[BEGIN Record set]

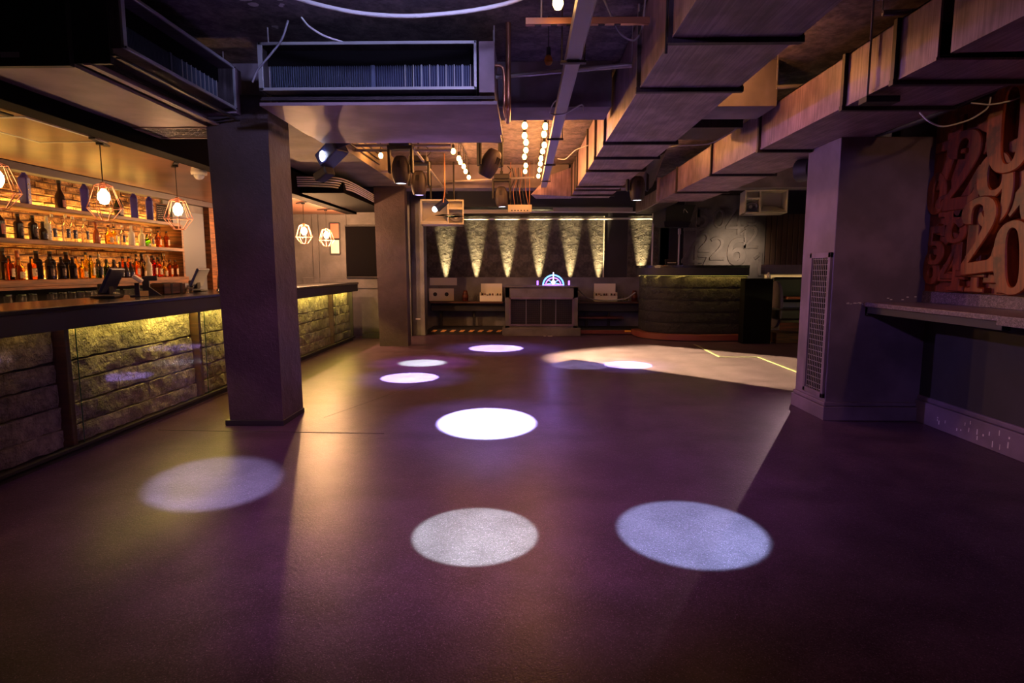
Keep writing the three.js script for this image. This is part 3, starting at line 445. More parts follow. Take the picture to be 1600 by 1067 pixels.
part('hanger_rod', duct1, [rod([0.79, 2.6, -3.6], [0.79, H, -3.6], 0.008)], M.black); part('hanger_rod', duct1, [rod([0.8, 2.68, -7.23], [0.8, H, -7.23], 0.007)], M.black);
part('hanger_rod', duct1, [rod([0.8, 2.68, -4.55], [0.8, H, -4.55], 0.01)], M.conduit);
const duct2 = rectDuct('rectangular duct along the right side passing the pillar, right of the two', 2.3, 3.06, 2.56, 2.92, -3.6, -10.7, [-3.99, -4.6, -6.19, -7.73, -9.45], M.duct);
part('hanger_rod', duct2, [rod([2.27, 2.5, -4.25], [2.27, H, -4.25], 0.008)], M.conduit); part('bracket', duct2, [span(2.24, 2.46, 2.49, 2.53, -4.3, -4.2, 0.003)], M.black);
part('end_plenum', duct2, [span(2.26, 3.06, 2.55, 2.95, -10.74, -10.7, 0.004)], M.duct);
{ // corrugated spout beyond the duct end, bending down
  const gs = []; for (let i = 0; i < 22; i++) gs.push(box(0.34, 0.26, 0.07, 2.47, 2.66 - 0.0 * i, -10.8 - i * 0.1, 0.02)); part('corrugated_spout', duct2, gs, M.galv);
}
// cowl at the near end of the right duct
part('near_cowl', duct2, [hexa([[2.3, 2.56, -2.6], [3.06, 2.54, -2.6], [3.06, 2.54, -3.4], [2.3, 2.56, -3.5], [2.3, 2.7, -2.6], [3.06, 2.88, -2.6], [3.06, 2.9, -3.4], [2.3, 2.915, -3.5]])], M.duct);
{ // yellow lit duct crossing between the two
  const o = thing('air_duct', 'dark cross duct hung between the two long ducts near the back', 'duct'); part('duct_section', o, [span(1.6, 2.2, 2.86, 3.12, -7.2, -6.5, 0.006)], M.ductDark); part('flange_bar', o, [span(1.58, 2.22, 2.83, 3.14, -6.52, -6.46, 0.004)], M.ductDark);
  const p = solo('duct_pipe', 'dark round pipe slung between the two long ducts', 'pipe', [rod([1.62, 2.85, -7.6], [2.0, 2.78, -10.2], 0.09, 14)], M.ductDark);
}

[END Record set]
[BEGIN Record set]

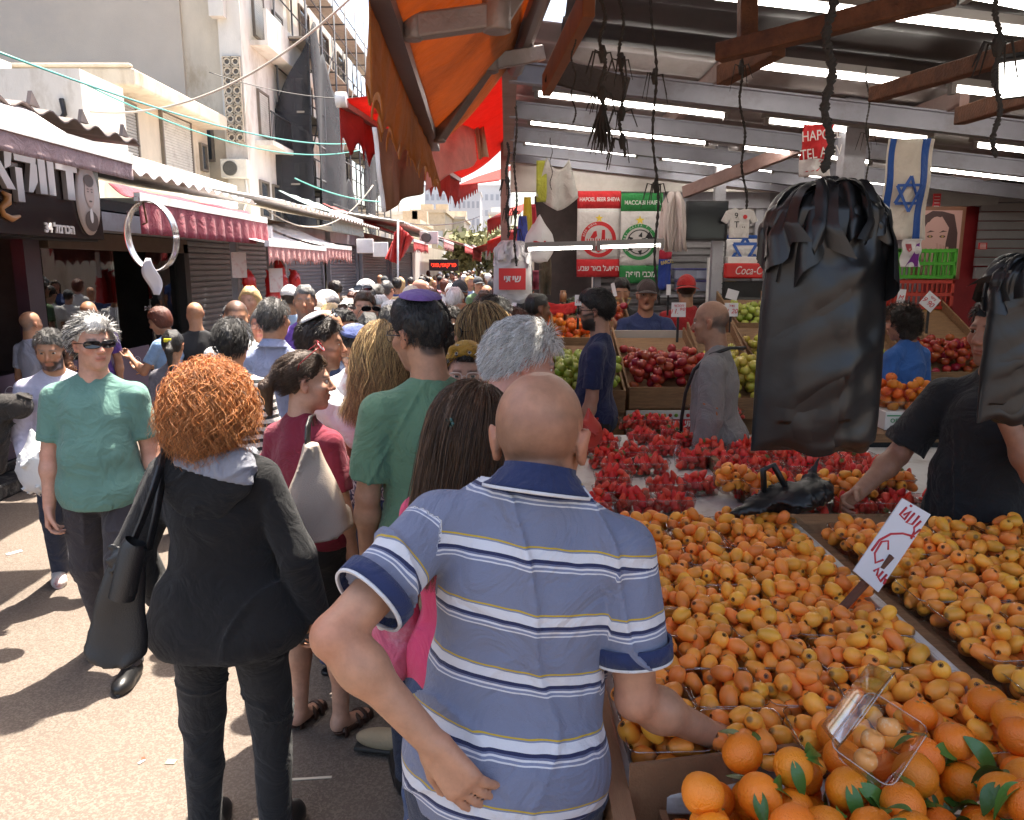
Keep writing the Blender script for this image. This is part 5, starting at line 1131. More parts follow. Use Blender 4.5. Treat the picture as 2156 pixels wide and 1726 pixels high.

[END Record set]
[BEGIN Record set]

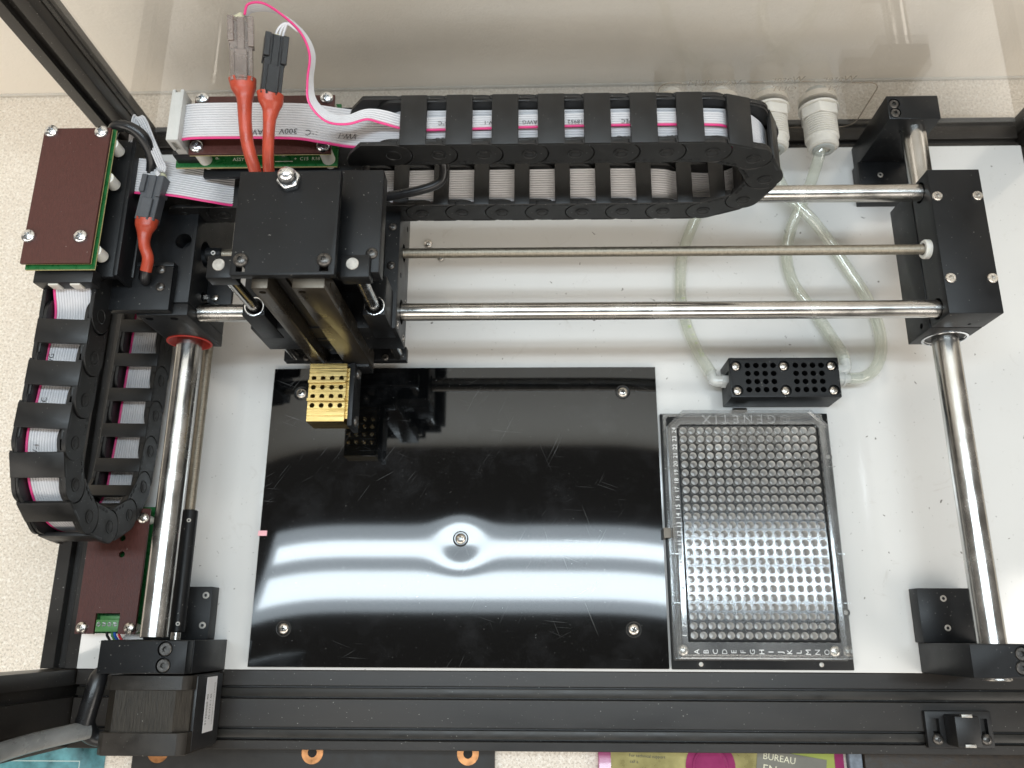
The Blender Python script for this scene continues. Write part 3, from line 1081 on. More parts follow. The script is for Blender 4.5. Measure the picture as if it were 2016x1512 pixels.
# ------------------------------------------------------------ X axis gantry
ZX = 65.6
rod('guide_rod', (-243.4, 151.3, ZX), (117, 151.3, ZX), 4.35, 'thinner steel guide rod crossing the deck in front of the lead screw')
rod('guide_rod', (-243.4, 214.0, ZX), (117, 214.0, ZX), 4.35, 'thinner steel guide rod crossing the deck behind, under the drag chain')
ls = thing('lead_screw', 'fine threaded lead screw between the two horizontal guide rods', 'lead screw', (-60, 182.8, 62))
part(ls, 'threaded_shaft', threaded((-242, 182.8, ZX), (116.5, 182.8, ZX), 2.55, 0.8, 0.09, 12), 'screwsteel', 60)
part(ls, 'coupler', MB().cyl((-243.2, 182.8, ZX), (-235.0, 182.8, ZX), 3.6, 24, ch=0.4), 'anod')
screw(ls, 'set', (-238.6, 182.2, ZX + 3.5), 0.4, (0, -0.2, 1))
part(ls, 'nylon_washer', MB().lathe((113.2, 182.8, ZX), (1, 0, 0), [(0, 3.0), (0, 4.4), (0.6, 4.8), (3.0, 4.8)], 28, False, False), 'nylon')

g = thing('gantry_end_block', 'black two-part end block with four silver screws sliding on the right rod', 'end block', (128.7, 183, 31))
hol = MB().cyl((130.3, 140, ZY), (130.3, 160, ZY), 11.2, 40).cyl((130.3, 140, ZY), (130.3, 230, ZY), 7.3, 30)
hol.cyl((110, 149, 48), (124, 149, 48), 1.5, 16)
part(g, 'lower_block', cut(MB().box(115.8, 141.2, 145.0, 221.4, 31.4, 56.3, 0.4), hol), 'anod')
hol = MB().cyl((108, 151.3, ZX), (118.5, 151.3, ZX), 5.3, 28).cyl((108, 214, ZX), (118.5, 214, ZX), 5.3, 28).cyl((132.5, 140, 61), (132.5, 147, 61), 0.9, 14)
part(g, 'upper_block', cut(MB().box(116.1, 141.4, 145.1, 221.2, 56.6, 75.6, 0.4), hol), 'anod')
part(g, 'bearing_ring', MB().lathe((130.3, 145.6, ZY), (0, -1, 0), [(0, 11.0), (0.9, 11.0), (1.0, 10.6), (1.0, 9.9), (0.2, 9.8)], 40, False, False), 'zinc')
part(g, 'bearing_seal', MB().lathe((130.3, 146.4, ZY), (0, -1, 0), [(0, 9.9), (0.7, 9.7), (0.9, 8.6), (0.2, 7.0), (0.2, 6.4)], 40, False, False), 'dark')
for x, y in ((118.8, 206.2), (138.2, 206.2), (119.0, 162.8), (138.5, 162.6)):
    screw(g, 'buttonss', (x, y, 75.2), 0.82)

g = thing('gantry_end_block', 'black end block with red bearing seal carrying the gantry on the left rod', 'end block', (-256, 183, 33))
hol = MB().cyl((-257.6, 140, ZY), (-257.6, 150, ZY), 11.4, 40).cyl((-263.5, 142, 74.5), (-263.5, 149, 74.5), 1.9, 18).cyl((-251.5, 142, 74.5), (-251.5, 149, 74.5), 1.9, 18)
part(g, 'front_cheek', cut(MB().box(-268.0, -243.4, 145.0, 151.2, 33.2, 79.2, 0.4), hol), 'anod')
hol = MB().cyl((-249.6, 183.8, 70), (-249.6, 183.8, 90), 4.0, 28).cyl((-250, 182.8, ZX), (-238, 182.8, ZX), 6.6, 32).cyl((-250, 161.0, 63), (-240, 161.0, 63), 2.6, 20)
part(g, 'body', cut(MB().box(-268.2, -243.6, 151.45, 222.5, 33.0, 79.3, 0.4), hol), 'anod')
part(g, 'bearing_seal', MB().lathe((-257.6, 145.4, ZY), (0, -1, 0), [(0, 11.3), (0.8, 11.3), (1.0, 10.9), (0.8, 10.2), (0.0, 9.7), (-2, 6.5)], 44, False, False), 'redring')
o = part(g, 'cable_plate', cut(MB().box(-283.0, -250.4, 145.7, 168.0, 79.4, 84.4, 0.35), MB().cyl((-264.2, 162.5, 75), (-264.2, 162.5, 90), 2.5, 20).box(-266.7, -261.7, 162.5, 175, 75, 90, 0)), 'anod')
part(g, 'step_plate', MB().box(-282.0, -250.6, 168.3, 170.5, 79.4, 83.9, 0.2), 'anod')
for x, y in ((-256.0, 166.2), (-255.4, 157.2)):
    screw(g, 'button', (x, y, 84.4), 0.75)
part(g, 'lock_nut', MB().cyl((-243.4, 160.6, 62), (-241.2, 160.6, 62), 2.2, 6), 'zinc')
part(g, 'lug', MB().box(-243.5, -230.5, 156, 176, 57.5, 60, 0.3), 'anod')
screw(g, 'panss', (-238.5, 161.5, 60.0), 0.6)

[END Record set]

→ **Problem to solve**
Give the count of lines that hold the word "follow", with nothing added.

→ **Answer to this task**
3